**Data excerpt:**
***

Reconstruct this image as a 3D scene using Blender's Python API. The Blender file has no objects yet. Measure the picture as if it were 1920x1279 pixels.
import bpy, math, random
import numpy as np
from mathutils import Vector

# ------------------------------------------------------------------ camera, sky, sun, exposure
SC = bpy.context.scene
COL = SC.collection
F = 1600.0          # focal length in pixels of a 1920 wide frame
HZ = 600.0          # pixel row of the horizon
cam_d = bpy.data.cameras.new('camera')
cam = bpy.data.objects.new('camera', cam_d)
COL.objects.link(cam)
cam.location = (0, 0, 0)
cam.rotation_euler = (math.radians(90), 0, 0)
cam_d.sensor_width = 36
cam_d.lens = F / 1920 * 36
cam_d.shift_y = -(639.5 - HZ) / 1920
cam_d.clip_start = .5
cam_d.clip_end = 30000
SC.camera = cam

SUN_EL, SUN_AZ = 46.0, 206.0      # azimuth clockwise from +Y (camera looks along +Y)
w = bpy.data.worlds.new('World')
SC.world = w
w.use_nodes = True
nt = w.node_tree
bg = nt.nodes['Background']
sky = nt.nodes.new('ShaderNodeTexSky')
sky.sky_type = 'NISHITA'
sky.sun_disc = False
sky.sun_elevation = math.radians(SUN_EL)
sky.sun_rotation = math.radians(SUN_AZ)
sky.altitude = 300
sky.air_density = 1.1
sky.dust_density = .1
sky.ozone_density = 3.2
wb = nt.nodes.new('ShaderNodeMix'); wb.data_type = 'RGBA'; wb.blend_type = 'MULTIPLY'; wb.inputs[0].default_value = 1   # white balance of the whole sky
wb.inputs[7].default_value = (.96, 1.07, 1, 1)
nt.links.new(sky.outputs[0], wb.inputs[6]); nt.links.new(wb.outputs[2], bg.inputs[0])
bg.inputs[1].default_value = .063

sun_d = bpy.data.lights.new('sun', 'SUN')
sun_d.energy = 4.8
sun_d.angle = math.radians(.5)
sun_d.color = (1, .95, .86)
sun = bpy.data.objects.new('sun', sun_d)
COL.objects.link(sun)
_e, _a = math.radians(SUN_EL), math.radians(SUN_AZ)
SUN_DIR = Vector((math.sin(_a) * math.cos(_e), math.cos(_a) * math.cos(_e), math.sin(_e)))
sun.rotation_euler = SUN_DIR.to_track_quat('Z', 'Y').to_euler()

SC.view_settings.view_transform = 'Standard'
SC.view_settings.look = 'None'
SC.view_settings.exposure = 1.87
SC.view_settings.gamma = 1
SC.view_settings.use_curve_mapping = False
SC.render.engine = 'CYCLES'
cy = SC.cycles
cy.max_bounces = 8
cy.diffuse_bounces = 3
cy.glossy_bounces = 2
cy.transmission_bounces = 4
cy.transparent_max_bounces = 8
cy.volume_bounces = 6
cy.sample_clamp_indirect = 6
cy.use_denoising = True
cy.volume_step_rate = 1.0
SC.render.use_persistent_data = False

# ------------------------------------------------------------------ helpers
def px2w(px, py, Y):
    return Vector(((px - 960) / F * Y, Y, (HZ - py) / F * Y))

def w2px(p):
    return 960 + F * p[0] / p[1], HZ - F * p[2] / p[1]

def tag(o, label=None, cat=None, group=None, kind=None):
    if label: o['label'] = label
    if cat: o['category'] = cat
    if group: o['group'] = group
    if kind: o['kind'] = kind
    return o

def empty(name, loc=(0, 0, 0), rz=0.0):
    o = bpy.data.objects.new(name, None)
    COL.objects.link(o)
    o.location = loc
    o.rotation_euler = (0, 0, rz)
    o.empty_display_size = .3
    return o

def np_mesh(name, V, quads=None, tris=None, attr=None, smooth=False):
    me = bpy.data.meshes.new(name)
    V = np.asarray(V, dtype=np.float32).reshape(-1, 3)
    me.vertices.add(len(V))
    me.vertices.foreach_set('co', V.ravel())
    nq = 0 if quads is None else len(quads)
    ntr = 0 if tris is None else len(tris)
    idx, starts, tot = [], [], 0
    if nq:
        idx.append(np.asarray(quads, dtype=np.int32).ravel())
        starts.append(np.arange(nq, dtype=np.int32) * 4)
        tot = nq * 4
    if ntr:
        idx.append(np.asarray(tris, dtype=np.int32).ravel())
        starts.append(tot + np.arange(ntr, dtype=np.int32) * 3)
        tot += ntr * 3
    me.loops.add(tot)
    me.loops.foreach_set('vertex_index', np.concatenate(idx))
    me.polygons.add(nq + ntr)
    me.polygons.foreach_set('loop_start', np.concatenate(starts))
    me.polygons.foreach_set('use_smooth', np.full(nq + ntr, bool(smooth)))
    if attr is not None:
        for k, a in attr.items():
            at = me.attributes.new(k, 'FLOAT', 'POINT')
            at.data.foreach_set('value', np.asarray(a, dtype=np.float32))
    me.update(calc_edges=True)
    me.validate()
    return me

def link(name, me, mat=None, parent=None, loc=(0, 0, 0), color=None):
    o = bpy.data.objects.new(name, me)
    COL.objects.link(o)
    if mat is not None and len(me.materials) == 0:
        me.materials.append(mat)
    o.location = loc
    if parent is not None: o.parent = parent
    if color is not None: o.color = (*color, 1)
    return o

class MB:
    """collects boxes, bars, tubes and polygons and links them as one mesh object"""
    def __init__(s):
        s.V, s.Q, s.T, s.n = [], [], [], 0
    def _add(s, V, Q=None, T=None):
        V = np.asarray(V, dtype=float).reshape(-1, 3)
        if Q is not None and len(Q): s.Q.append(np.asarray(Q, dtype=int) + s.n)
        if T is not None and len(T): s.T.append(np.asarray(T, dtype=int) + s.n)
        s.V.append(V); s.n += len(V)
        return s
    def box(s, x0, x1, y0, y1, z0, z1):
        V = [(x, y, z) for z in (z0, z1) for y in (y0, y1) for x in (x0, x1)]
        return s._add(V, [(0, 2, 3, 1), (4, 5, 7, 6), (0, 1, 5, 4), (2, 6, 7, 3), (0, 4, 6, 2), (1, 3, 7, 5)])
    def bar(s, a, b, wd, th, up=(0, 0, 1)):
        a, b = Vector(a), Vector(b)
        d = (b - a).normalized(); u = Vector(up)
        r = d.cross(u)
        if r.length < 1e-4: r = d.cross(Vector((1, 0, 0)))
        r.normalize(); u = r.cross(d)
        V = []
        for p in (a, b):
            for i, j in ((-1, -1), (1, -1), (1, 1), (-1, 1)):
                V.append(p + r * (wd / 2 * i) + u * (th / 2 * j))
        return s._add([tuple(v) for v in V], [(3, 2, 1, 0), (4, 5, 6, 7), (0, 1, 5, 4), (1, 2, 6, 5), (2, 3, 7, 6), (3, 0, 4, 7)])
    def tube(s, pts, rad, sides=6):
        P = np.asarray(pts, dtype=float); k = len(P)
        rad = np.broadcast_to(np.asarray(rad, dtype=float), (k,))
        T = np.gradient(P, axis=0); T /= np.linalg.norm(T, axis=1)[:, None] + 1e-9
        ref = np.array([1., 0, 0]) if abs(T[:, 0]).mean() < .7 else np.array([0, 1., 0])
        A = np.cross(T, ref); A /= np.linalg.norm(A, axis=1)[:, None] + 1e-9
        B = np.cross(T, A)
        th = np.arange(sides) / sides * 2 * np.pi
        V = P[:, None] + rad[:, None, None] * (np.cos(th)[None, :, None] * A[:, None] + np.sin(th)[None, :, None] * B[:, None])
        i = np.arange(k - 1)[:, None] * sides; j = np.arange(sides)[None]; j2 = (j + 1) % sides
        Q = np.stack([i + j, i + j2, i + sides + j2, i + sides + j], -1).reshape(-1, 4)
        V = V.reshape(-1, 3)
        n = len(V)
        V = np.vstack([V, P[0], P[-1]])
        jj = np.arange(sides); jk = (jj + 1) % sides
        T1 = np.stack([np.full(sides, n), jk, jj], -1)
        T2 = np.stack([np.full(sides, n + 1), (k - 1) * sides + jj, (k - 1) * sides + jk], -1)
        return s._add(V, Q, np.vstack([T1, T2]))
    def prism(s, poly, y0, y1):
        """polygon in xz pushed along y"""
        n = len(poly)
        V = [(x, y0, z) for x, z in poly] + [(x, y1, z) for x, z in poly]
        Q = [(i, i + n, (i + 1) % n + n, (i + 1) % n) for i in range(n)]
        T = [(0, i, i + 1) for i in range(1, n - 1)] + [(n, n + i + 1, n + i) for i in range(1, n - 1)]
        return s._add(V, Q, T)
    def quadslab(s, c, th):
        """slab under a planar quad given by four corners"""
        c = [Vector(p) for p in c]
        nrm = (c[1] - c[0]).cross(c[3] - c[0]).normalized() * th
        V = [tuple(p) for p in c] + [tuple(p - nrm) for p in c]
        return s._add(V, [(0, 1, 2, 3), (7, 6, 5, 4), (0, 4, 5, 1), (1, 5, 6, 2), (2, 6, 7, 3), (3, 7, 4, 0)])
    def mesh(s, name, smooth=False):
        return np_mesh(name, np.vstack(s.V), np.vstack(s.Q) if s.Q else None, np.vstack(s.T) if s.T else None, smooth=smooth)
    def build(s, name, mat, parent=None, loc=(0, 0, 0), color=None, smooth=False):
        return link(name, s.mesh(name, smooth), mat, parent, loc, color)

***

**Exercise description:**
Set down the lines above as they stand, starting with the first line and ending with the line that contains "SC.camera = cam".

**Solution for this exercise:**
Reconstruct this image as a 3D scene using Blender's Python API. The Blender file has no objects yet. Measure the picture as if it were 1920x1279 pixels.
import bpy, math, random
import numpy as np
from mathutils import Vector

# ------------------------------------------------------------------ camera, sky, sun, exposure
SC = bpy.context.scene
COL = SC.collection
F = 1600.0          # focal length in pixels of a 1920 wide frame
HZ = 600.0          # pixel row of the horizon
cam_d = bpy.data.cameras.new('camera')
cam = bpy.data.objects.new('camera', cam_d)
COL.objects.link(cam)
cam.location = (0, 0, 0)
cam.rotation_euler = (math.radians(90), 0, 0)
cam_d.sensor_width = 36
cam_d.lens = F / 1920 * 36
cam_d.shift_y = -(639.5 - HZ) / 1920
cam_d.clip_start = .5
cam_d.clip_end = 30000
SC.camera = cam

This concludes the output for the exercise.